Leading the delegation for CARP is Susan Eng, its vice-president of advocacy.

CARP, formerly known as the Canadian Association of Retired Persons, has kept its moniker but doesn’t use the long form any more, Eng said, because many older Canadians can’t afford to retire.

Eng told The Telegram this week that one in three Canadians retire without any income from a pension or registered retirement savings plan, beyond the mandatory government plans – Canadian Pension Plan (CPP), Old Age Security (OAS) and the Guaranteed Income Supplement (GIS).

“We’re arguing there should be a universal pension plan that’s accessible to everybody, and we give the example of the CPP as one of the models that (could be used),” she said.

Eng said that model isn’t etched in stone, but would likely include contributions from employers as well as workers.

She said the CPP was the pension plan which survived the recent global economic downturn almost unscathed.
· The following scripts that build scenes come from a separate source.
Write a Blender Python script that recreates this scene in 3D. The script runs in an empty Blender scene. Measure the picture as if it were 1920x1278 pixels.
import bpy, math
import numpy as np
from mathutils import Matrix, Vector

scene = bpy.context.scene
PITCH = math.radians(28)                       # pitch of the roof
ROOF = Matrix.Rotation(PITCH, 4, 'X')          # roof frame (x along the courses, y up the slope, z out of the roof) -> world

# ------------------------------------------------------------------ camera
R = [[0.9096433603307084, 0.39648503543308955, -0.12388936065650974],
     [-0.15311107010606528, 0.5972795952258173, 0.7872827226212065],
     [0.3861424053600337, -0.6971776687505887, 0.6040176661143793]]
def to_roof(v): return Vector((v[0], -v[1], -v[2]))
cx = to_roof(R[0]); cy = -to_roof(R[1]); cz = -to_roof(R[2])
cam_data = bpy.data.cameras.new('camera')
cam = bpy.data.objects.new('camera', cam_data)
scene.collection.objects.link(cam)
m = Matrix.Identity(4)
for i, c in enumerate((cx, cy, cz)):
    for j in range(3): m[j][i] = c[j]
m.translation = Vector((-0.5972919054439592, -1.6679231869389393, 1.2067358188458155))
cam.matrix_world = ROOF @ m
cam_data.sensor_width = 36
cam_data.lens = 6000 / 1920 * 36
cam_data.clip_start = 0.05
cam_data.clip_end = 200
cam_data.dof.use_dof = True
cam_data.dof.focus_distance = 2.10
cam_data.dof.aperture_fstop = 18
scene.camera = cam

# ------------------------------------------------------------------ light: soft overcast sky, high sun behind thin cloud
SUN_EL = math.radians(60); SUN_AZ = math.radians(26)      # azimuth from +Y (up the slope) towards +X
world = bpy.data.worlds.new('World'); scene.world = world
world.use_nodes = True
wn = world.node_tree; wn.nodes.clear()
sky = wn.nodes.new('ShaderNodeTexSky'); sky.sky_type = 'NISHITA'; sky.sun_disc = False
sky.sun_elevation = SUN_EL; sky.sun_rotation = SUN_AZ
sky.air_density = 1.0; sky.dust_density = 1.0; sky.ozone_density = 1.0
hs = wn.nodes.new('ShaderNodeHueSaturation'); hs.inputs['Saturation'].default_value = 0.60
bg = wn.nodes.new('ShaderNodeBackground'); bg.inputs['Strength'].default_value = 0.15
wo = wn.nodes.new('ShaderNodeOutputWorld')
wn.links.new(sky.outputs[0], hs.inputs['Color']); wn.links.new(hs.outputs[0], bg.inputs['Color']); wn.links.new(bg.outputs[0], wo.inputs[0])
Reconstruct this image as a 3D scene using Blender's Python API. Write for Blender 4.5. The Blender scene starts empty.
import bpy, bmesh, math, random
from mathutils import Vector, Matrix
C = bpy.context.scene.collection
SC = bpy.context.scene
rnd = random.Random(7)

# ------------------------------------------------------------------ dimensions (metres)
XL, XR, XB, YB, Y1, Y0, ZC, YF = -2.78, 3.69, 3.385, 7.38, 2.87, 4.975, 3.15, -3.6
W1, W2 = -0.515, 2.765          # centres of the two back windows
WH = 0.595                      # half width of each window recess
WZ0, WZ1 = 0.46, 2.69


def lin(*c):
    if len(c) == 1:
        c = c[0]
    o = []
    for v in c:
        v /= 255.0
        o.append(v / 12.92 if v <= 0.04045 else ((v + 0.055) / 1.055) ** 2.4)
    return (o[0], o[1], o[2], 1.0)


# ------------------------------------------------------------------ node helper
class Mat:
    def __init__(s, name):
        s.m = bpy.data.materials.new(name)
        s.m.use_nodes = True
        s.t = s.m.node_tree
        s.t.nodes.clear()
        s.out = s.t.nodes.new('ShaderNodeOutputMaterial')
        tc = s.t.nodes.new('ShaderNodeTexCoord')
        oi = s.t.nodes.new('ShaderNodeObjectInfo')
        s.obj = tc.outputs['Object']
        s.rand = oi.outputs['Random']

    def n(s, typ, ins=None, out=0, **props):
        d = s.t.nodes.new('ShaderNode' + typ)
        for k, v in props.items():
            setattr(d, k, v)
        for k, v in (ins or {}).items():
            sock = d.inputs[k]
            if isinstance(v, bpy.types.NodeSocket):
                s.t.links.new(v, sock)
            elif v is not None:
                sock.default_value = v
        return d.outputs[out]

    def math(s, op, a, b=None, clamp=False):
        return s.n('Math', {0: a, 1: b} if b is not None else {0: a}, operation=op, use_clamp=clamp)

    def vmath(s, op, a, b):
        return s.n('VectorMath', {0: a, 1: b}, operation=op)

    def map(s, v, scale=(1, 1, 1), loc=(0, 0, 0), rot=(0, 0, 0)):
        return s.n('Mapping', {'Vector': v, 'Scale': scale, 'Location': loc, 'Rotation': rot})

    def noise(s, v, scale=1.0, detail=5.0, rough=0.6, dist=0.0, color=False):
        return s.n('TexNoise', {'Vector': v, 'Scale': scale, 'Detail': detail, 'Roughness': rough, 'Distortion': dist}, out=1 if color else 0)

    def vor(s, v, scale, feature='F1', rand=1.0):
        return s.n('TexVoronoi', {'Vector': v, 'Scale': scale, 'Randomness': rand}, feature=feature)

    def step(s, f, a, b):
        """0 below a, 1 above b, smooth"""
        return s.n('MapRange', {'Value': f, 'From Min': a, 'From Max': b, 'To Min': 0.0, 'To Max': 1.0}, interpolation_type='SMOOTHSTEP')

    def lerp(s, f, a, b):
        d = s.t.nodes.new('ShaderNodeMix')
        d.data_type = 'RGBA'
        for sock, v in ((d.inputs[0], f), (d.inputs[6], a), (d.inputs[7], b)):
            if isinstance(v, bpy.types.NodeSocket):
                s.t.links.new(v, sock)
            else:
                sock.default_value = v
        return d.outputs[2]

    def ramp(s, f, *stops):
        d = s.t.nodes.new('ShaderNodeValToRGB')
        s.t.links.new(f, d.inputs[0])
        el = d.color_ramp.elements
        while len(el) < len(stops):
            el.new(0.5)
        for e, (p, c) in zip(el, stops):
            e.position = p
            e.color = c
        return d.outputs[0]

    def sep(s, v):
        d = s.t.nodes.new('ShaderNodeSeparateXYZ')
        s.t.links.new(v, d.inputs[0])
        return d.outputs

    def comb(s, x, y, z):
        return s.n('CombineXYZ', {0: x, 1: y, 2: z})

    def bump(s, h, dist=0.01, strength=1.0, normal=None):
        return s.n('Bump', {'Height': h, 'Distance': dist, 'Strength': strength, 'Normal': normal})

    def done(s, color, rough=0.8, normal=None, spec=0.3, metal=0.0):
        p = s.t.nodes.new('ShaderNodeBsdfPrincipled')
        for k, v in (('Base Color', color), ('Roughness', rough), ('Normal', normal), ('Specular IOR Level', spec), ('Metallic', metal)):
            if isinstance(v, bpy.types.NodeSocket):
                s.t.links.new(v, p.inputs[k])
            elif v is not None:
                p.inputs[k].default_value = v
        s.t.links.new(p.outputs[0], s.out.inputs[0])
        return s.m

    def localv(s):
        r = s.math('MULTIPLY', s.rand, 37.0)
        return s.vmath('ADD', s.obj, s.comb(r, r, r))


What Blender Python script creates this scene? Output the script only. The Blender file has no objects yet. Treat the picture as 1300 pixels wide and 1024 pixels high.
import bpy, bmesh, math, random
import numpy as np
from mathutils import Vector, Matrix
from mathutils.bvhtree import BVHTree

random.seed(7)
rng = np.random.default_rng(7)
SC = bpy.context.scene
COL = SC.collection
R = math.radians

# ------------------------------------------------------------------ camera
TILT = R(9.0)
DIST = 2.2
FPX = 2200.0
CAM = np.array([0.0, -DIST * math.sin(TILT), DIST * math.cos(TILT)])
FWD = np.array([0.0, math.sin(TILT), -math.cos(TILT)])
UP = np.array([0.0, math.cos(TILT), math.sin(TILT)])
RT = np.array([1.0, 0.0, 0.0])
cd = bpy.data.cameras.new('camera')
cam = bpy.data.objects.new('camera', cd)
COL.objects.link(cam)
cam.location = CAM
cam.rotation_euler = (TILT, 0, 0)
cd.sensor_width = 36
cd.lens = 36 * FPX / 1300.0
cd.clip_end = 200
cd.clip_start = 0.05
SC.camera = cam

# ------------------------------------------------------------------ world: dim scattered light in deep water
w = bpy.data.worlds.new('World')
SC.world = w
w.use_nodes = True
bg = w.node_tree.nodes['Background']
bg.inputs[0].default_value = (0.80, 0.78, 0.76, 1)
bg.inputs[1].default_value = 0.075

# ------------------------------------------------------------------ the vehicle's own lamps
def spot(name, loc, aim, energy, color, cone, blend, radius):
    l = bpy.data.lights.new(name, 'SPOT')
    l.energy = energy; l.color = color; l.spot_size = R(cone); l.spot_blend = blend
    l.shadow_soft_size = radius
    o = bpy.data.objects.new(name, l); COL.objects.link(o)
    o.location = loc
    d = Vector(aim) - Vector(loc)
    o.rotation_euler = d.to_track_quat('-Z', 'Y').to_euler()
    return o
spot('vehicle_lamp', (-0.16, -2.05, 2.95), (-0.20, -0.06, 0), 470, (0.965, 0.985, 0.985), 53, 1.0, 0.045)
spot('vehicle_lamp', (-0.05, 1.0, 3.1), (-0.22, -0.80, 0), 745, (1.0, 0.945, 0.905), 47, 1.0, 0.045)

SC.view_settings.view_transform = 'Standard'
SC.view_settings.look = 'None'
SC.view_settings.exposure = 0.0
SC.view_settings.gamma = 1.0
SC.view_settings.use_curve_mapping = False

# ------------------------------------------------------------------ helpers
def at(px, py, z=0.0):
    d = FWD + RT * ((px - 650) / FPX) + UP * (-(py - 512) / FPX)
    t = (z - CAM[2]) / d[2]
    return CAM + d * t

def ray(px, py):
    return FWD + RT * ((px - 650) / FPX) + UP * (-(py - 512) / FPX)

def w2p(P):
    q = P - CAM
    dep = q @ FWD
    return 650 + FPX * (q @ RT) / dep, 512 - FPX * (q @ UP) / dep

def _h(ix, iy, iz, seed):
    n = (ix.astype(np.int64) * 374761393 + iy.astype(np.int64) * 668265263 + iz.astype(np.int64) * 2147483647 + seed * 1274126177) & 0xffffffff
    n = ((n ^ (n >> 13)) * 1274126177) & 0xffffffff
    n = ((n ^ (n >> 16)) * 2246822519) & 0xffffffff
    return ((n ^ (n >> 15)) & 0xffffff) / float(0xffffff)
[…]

No matter what a new pension plan could look like, Eng said it would have to be universally accessible, affordable, sustainable and adequate for people to live on.

She said the current CCP is not adequate for people to live on and just keeps seniors out of abject poverty.

Eng said this province could be a national leader in such a pension plan because it could invest some of the profits from the offshore.

“I think the province can show leadership, and if they do, the other (provinces) will follow,” Eng said.

She hopes Kennedy will consider the idea in the same way the province used Atlantic Accord money in the past to top up the unfunded liability of the province’s pension plan for teachers.

Eng said she’ll also talk to Kennedy about issues like mandatory retirement, home care and other issues which affect seniors.

CARP currently has 1,400 members on the Avalon Peninsula alone and 35 chapters across the country.

Television mogul Moses Znaimer, famous for Toronto’s City TV and MuchMusic, is CARP’s president and will also be in St. John’s Sunday.

The St. John’s-Avalon chapter of the CARP and the MUN Pensioners Association are holding a public meeting on Sunday, Sept. 20, from 2-4:30 p.m. in the main auditorium of the Health Sciences Centre in St. John’s. The meeting will recognize 2009 as the 25th anniversary of the founding of the national organization of older Canadians.